La dimensione della scelta: scelta della prostituzione o, all’opposto, della maternità che ancora oggi divide, separa, distingue le donne per bene dal loro presunto alter ego, le sex workers. Una cospicua e densa letteratura socio-antropologica si è impegnata in questi anni nell’indagine sullo scambio sessuo-economico come scelta consapevole e se pure le donne del nostro bel paese, come afferma Concita De Gregorio nel suo appello su “L’Unità”, non sono in fila per il bunga bunga, tante, troppe ancora oggi non vivono la propria sessualità come strumento di liberazione e autodeterminazione. Tante, troppe ancora oggi non possono vivere la scelta della maternità e, nelle imprescindibili condizioni di precarietà materiale e strutturale, sono costrette alla scelta della non maternità in nome della sopravvivenza, della sostenibilità dell’esistenza, della scelta tra casa e carriera.

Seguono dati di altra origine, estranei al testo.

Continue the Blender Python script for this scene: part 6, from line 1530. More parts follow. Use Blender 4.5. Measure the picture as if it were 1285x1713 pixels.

In questo contesto, invece di demandare ad altri, magari attraverso forme più o meno subdole di sfruttamento istituzionalizzato o regolarizzato, l’accudimento di quei pochi figli che si riescono a mettere al mondo, bisognerebbe rivendicare la scelta riproduttiva, slegata dall’imposizione eteronormativa, come gesto rivoluzionario, come scelta slegata dalla funzione prettamente femminile della cura, in direzione, invece, di una condivisione responsabile e programmatica, proprio come per il sex work.